UPDATE 4: September 2015. The website had to collect some data and deliver it to the main website of the customer. There was an API with an account. Whenever there was a problem they contacted us, even if the problem was clearly on the other side. For a few weeks now we can't send them the data. The account isn't available anymore. They had a relaunch and I can't find the pages anymore that used the data of our site. The bug report isn't answered and nobody complaint. I guess they just ended this project.
UPDATE 5: March 2017. The API stopped working in the summer of 2015. The customer seems to continue paying for the site and is still accessing it in February 2017. I'm guessing they use it as an archive. They don't create or update any data anymore so this bug probably won't reemerge after the mysterious fix of January 2012. But this would be someone else's problem. I'm leaving.
Microsoft's hotfix for KB821814 can set Content-Length to 0:
We have a customer on our system with exactly the same problem. We've pin pointed it down to the proxy/firewall. Microsoft's IAS. It's stripping the POST body and sending content-length: 0. Not a lot we can do to work around however, and down want to use GET requests as this exposes usernames/passwords etc on the URL string. There's nearly 7,000 users on our system and only one with the problem... also only one using Microsoft IAS, so it has to be this.
I also had a problem where requests from a customer's IE 11 browser had
Content-Length: 0
and did not include the expected POST content. When the customer used Firefox, or Chrome the expected content was included in the request.I worked out the cause was the customer was using a HTTP URL instead of a HTTPS URL (e.g.
http://...
, nothttps://...
) and our application uses HSTS. It seems there might be a bug in IE 11 that when a request gets upgraded to HTTPS due to HSTS the request content gets lost.Getting the customer to correct the URL to
https://...
resulted in the content being included in the POST request and resolved the problem.I haven't investigated whether it is actually a bug in IE 11 any further at this stage.
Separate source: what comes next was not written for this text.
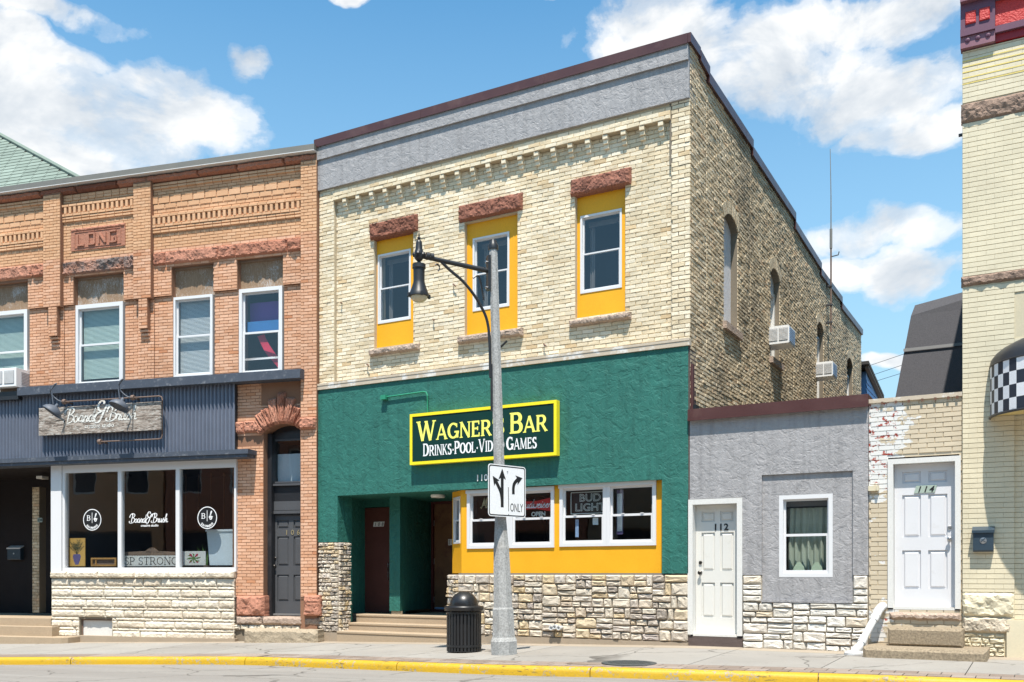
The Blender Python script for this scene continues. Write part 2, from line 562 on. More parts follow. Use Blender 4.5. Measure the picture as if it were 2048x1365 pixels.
# ------------------------------------------------------------------ lettering
def text_mb(txt, h, fr_u, y, z, align='LEFT', shear=0.0, stretch=1.0, ext=0.004, bold=0.0, spacing=1.0, outline=None):
    """plain letters, lower left (or centre) at fr_u, z on plane y, facing -y; h = capital height"""
    cu = bpy.data.curves.new('t', 'FONT')
    cu.body = txt; cu.size = 1.0; cu.align_x = align; cu.shear = shear; cu.space_character = spacing
    cu.resolution_u = 3
    if outline:
        cu.fill_mode = 'NONE'; cu.bevel_depth = outline / h * 0.7; cu.bevel_resolution = 0
    else:
        cu.offset = bold
    ob = bpy.data.objects.new('t', cu)
    me = bpy.data.meshes.new_from_object(ob)
    k = h / 0.70
    m = MB()
    pts = [v.co.copy() for v in me.vertices]
    fs = [tuple(p.vertices) for p in me.polygons]
    if outline:
        m.add([(fr_u + p.x * k * stretch, y - p.z * k, z + p.y * k) for p in pts], fs)
    else:
        n = len(pts)
        ec = {}
        for f in fs:
            for a, b in zip(f, f[1:] + f[:1]):
                ec[(a, b)] = ec.get((a, b), 0) + 1
        sides = [(a, b, b + n, a + n) for (a, b) in ec if (b, a) not in ec]
        m.add([(fr_u + p.x * k * stretch, y - ext, z + p.y * k) for p in pts] + [(fr_u + p.x * k * stretch, y, z + p.y * k) for p in pts], fs + sides)
    bpy.data.objects.remove(ob); bpy.data.curves.remove(cu); bpy.data.meshes.remove(me)
    return m
A_ = lambda cx, cy, rx, ry, a0, a1, w: ('a', cx, cy, rx, ry, a0, a1, w)
L_ = lambda x0, y0, x1, y1, w: ('l', x0, y0, x1, y1, w)
S_ = lambda x, y, h: ('s', x, y, h)
K, T = 0.17, 0.10
SERIF = {   # capitals one unit high: (advance, strokes)
 'A': (.98, [L_(.10, 0, .47, 1, T), L_(.47, 1, .86, 0, K), L_(.22, .32, .72, .32, T), S_(.10, 0, .13), S_(.86, 0, .15)]),
 'B': (.84, [L_(.16, 0, .16, 1, K), L_(.1, .95, .45, .95, T), L_(.1, .05, .47, .05, T), L_(.2, .53, .45, .53, T), A_(.45, .74, .23, .21, -90, 90, K), A_(.47, .29, .26, .24, -90, 90, K), S_(.13, 1, .12), S_(.13, 0, .12)]),
 'D': (.95, [L_(.16, 0, .16, 1, K), L_(.1, .95, .42, .95, T), L_(.1, .05, .42, .05, T), A_(.42, .5, .38, .45, -90, 90, K), S_(.13, 1, .12), S_(.13, 0, .12)]),
 'E': (.78, [L_(.16, 0, .16, 1, K), L_(.1, .95, .66, .95, T), L_(.1, .05, .68, .05, T), L_(.2, .52, .55, .52, T), L_(.64, 1, .64, .76, T * .8), L_(.67, 0, .67, .25, T * .8), L_(.54, .40, .54, .64, T * .8), S_(.13, 1, .12), S_(.13, 0, .12)]),
 'G': (1.0, [A_(.5, .5, .40, .45, 50, 355, K), L_(.80, .95, .80, .70, T * .8), L_(.60, .42, .98, .42, T), L_(.86, .42, .86, .04, K * .9)]),
 'I': (.38, [L_(.19, 0, .19, 1, K), S_(.19, 0, .18), S_(.19, 1, .18)]),
 'K': (.92, [L_(.16, 0, .16, 1, K), L_(.2, .42, .74, 1, T), L_(.36, .58, .78, 0, K), S_(.16, 0, .16), S_(.16, 1, .16), S_(.74, 1, .14), S_(.79, 0, .14)]),
 'L': (.74, [L_(.16, 0, .16, 1, K), L_(.1, .05, .66, .05, T), L_(.65, 0, .65, .26, T * .8), S_(.16, 1, .16), S_(.13, 0, .12)]),
 'M': (1.18, [L_(.16, 0, .20, 1, T), L_(.20, 1, .58, .06, K), L_(.58, .06, .97, 1, T), L_(.97, 1, 1.0, 0, K), S_(.15, 0, .13), S_(1.0, 0, .15), S_(.15, 1, .09), S_(1.02, 1, .09)]),
 'N': (1.0, [L_(.16, 0, .16, 1, T), L_(.16, 1, .84, 0, K), L_(.84, 0, .84, 1, T), S_(.16, 0, .14), S_(.12, 1, .10), S_(.84, 1, .14)]),
 'O': (1.0, [A_(.5, .5, .40, .45, 0, 360, K)]),
 'P': (.80, [L_(.16, 0, .16, 1, K), L_(.1, .95, .42, .95, T), L_(.2, .46, .42, .46, T), A_(.42, .705, .26, .245, -90, 90, K), S_(.13, 1, .12), S_(.16, 0, .17)]),
 'R': (.92, [L_(.16, 0, .16, 1, K), L_(.1, .95, .44, .95, T), L_(.2, .48, .44, .48, T), A_(.44, .715, .25, .235, -90, 90, K), L_(.46, .48, .80, 0, K), S_(.13, 1, .12), S_(.16, 0, .16), S_(.82, 0, .11)]),
 'S': (.74, [A_(.37, .735, .23, .215, 30, 270, K * .9), A_(.37, .265, .25, .235, -150, 90, K * .9), L_(.61, 1, .61, .74, T * .8), L_(.11, 0, .11, .28, T * .8)]),
 'T': (.84, [L_(.42, 0, .42, 1, K), L_(.05, .95, .79, .95, T), L_(.06, 1, .06, .74, T * .8), L_(.78, 1, .78, .74, T * .8), S_(.42, 0, .17)]),
 'V': (.94, [L_(.12, 1, .48, 0, K), L_(.48, 0, .82, 1, T), S_(.12, 1, .15), S_(.82, 1, .13)]),
 'W': (1.34, [L_(.12, 1, .42, 0, K), L_(.42, 0, .68, .98, T), L_(.66, .98, .96, 0, K), L_(.96, 0, 1.22, 1, T), S_(.12, 1, .15), S_(.66, 1, .12), S_(1.22, 1, .13)]),
 "'": (.26, [L_(.13, 1.0, .11, .72, K * .8)]), '-': (.42, [L_(.12, .42, .32, .42, .16)]), ' ': (.36, []), '.': (.3, [L_(.15, 0, .15, .16, .16)]),
}
def stroke_quads(m, pts, w, y, k):
    """a stroke of width w along pts (u, z)"""
    n = len(pts)
    lft, rgt = [], []
    for i in range(n):
        a, b = pts[max(i - 1, 0)], pts[min(i + 1, n - 1)]
        dx, dz = b[0] - a[0], b[1] - a[1]
        q = math.hypot(dx, dz) or 1
        ww = w[i] if isinstance(w, list) else w
        nx, nz = -dz / q * ww / 2, dx / q * ww / 2
        lft.append((pts[i][0] + nx, y - k, pts[i][1] + nz)); rgt.append((pts[i][0] - nx, y - k, pts[i][1] - nz))
    vs = lft + rgt
    m.add(vs, [(i, i + 1, n + i + 1, n + i) for i in range(n - 1)])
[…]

If the user is going through an ISA proxy that uses NTLM authentication, then it sounds like this issue, which has a solution provided (a patch to the ISA proxy)
http://support.microsoft.com/kb/942638
POST requests that do not have a POST body may be sent to a Web server that is published in ISA Server 2006
We had a customer using same website in anonymous and NTLM mode (on different ports). We found out that in our case the 401 was related to Riverbed Steelhead application used for http optimization. The first signal pointing us into that direction was a X-RBT-Optimized-By header. The issue was the Gratuitous 401 feature:
There's a good chance the problem is that the proxy server in between implements HTTP 1.0.
In HTTP 1.0 you must use the Content-Length header field: (See section 10.4 here)
The request going into the proxy is HTTP 1.1 and therefore does not need to use the Content-Length header field. The Content-Length header is usually used but not always. See the following excerpt from the HTTP 1.1 RFC S. 14.13.
So the proxy server does not see the Content-Length header, which it assumes is absolutely needed in HTTP 1.0 if there is a body. So it assumes 0 so that the request will eventually reach the server. Remember the proxy doesn't know the rules of the HTTP 1.1 spec, so it doesn't know how to handle the situation when there is no Content-Length header.
Are you 100% sure your request is specifying the Content-Length header? If it is using another means as defined in section 4.4 because it thinks the server is 1.1 (because it doesn't know about the 1.0 proxy in between) then you will have your described problem.
Perhaps you can use HTTP GET instead to bypass the problem.